§ **WHAT IS EXPECTED**
Starting at the line containing "Write part 2", please quote every line up to and including the line containing "def ellipse(uc, zc, ru, rz, k=18): return", exactly, and nothing beyond.

(Scenes as source code)

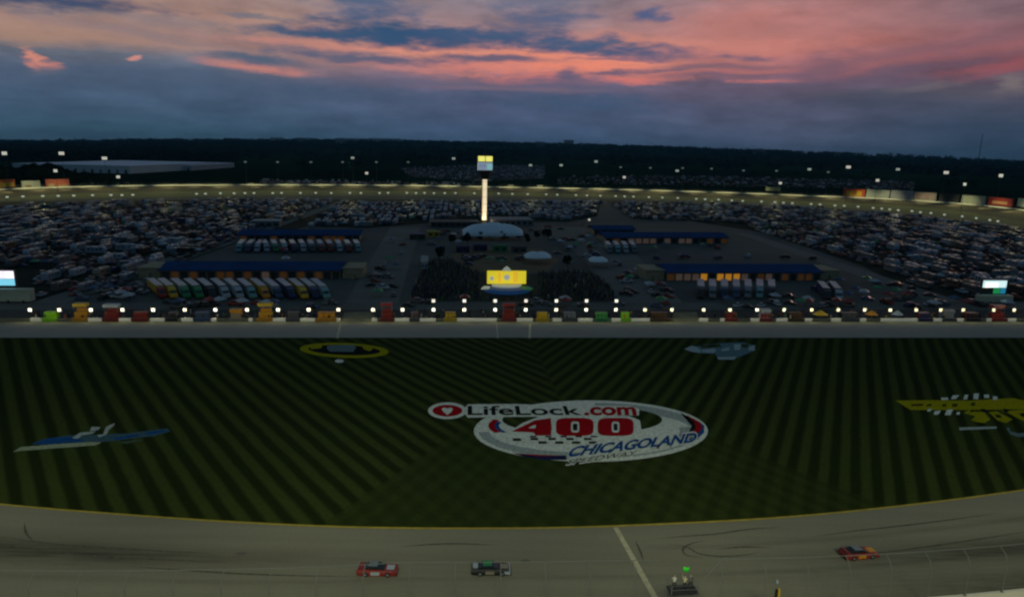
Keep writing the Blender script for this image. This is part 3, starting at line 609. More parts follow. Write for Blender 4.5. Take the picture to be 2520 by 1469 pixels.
l4.multi('blue_core', [[(430, 378), (650, 300), (1000, 280), (1150, 340), (600, 385)], [(1500, 300), (1800, 250), (1900, 265), (1600, 320)], [(1950, 225), (2200, 190), (2270, 205), (2000, 255)]], pb)
l4.multi('white_underline', [[(170, 490), (280, 420), (700, 385), (1280, 350), (1370, 360), (1290, 395), (900, 425), (500, 455), (280, 470)]], paint('grass_paint_cream', (.3, .36, .25)))
l4.multi('slanted_strokes', [[(970, 300), (1080, 225), (1300, 205), (1250, 240), (1110, 262), (1050, 310)], [(1210, 205), (1240, 145), (1360, 150), (1330, 190)], [(1390, 250), (1430, 150), (1550, 95), (1540, 130), (1470, 190), (1440, 250), (1340, 290), (1310, 260)]], pg)
l4.multi('pale_foot', [[(1560, 355), (1900, 315), (1950, 330), (1700, 380)]], paint('grass_paint_sage', (.06, .1, .06)))
l5 = Logo('painted_chequered_logo', 'yellow pennant logo with chequered flags painted on the grass at far right', 3340, 1450, .1984)
l5.multi('yellow_pennant', [[(90, 262), (800, 255), (1500, 262), (2300, 215), (2520, 260), (3300, 330), (3300, 420), (2300, 430), (1300, 440), (380, 440)]], py)
l5.multi('pennant_shading', [[(380, 330), (620, 320), (600, 365), (400, 370)], [(700, 330), (780, 320), (760, 370), (660, 370)], [(980, 330), (1060, 325), (1040, 380), (960, 380)], [(1170, 320), (1270, 320), (1250, 385), (1150, 380)], [(1520, 300), (1600, 300), (1590, 370), (1510, 360)]], paint('grass_paint_olive', (.07, .06, .008)))
l5.multi('upper_checks', [[(950, 210), (1080, 205), (1090, 250), (960, 255)], [(1170, 165), (1300, 160), (1230, 235), (1140, 235)], [(1400, 155), (1470, 155), (1440, 240), (1370, 245)], [(1570, 130), (1670, 130), (1650, 240), (1560, 235)], [(1760, 150), (1860, 150), (1860, 215), (1770, 215)], [(1930, 180), (2020, 190), (2010, 250), (1930, 250)]], pw)
l5.multi('lower_checks', [[(700, 425), (790, 425), (740, 470), (690, 470)], [(830, 465), (950, 450), (900, 530), (810, 530)], [(1060, 440), (1180, 430), (1130, 540), (1020, 540)], [(1250, 480), (1310, 480), (1300, 530), (1240, 530)]], pw)
l5.multi('yellow_figures', [[(1380, 500), (1480, 440), (1620, 480), (1760, 480), (1880, 620), (1780, 690), (1640, 670), (1520, 640), (1600, 560)], [(1850, 480), (2000, 470), (2300, 620), (2180, 690), (2020, 640)], [(2060, 470), (2200, 490), (2520, 660), (2900, 700), (3200, 560), (2520, 440)]], py)
for gap in [[(1500, 455), (1560, 450), (1580, 480), (1510, 485)], [(1690, 420), (1800, 430), (1830, 480), (1740, 490)], [(1960, 520), (2060, 540), (2110, 590), (2010, 590)], [(2130, 420), (2220, 430), (2230, 480), (2150, 490)], [(2420, 520), (2520, 500), (2600, 560), (2500, 580)]]: l5.multi('dark_gap', [gap], pk)
l5.multi('underline', [[(1290, 775), (2000, 760), (2000, 800), (1300, 830)]], pg); l5.multi('swirl', [[(2180, 790), (2240, 780), (2260, 850), (2400, 890), (2800, 860), (2900, 930), (2400, 960), (2260, 910)]], plb)
# ------------------------------------------------------------------ vehicles
def paintm(name, c, r=.45): return mat(name, c, r, spec=.4)
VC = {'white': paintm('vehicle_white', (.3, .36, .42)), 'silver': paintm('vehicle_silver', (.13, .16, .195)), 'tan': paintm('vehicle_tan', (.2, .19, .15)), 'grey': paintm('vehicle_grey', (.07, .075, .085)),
      'black': paintm('vehicle_black', (.014, .015, .018)), 'blue': paintm('vehicle_blue', (.03, .06, .14)), 'red': paintm('vehicle_red', (.2, .018, .014)), 'green': paintm('vehicle_green', (.02, .2, .07)),
      'yellow': paintm('vehicle_yellow', (.5, .33, .01)), 'orange': paintm('vehicle_orange', (.5, .22, .012)), 'lime': paintm('vehicle_lime', (.25, .6, .01)), 'teal': paintm('vehicle_teal', (.12, .3, .32)), 'navy': paintm('vehicle_navy', (.015, .02, .09)), 'brown': paintm('vehicle_brown', (.09, .045, .015))}
tyre = m_black
def wheels(xs, y, r, w=.28):
    out = []
    for x in xs:
        for s in (-1, 1): out.append(('wheel', MB().cyl((x, s*y-w/2, r), (x, s*y+w/2, r), r, n=12), tyre))
    return out
def v_motorhome(c, L=9.0, rv=None):
    b = MB(); b.side([(-L/2, .55), (L/2-.25, .45), (L/2, 1.0), (L/2-.15, 2.2), (L/2-.6, 3.15), (L/2-1.2, 3.35), (-L/2+.2, 3.35), (-L/2, 3.1)], -1.27, 1.27)
    parts = [('body', b, VC[c])]
    w = MB(); w.side([(L/2-.13, 1.35), (L/2+.0, 1.4), (L/2-.42, 2.75), (L/2-.62, 2.7)], -1.15, 1.15); parts.append(('windscreen', w, m_glass))
    g = MB()
    for x in (-3.0, -1.1, .9, 2.6): g.box((x, 0, 2.2), (1.3, 2.58, .7))
    parts.append(('side_windows', g, m_glass)); s = MB(); s.box((0, 0, 1.35), (L-.8, 2.575, .3)); parts.append(('side_stripe', s, VC['grey' if c in ('white', 'silver') else 'brown']))
    for x in (-2.6, 2.0): a = MB(); a.box((x, 0, 3.5), (1.1, .9, .32), taper=.8); parts.append(('roof_unit', a, VC['silver'])) 
    return parts+wheels((-L/2+2.4, L/2-2.2), 1.1, .5)
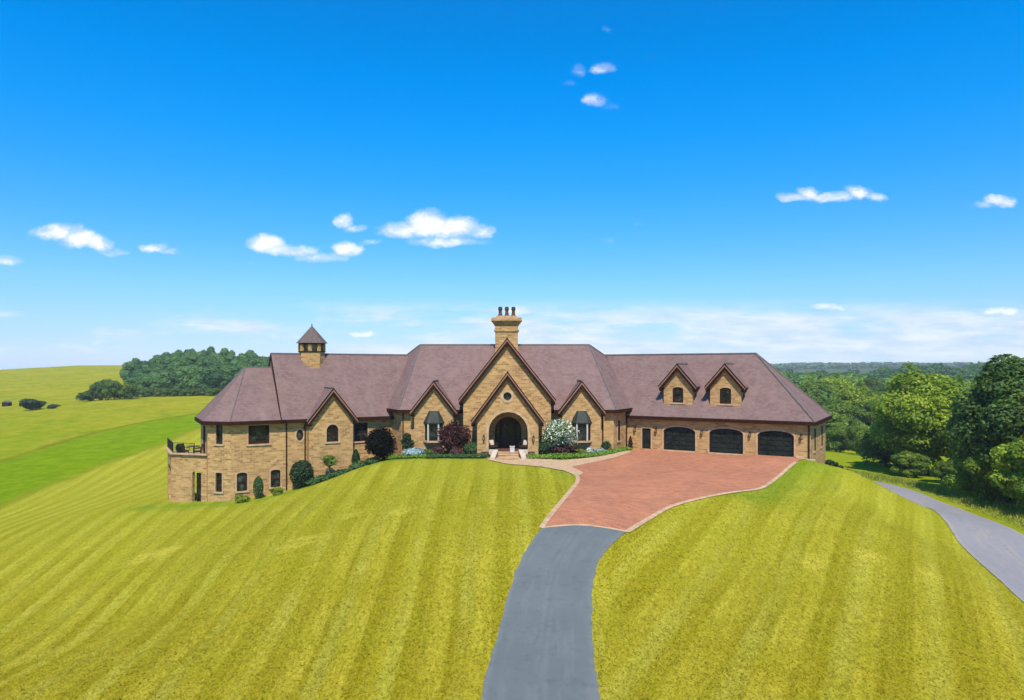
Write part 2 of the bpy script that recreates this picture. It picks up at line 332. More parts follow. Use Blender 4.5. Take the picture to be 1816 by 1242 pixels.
def ellipse(uc, zc, ru, rz, k=18): return [(uc+ru*math.cos(2*math.pi*i/k), zc+rz*math.sin(2*math.pi*i/k)) for i in range(k)]

# ---------------------------------------------------------------- terrain
def px2(px, py, Yd): return ((px-908)/1211*Yd, Yd, CH-(py-655)/1211*Yd)
anc = [px2(*a) for a in [(960,1242,20.75),(960,1100,25.6),(1000,1000,29.8),(1035,945,32.3),(0,1242,22),(400,1242,21),(700,1242,21),(1300,1242,21),(1816,1242,23),
 (400,1000,34.3),(700,1000,31),(100,1000,43),(0,1100,34.7),(250,1100,31),(550,900,44),(700,900,40),(820,900,38),(250,890,60),(100,900,72),(200,820,110),(300,790,130),(350,760,160),(0,898,80),
 (0,800,130),(0,730,220),(140,712,230),(370,712,230),(250,750,170),(100,690,330),(100,665,450),(150,648,600),(0,660,700),(230,648,600),
 (1470,832,62.3),(1520,850,66),(1545,858,68),(1450,850,48),(1500,870,49.3),(1500,950,36),(1600,950,40),(1600,1100,27.5),(1750,1050,33.5),(1816,1075,34),(1816,950,48.3),(1700,960,46.7),(1700,902,58),(1610,897,59.3),
 (1620,872,65.6),(1540,864,68.2),(1562,857,71),(1816,915,57),(1700,875,68.6),(1580,835,92.6),(1480,805,123),(1300,1000,32),(1200,1000,31)]]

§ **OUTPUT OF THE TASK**
Write part 2 of the bpy script that recreates this picture. It picks up at line 332. More parts follow. Use Blender 4.5. Take the picture to be 1816 by 1242 pixels.
def ellipse(uc, zc, ru, rz, k=18): return [(uc+ru*math.cos(2*math.pi*i/k), zc+rz*math.sin(2*math.pi*i/k)) for i in range(k)]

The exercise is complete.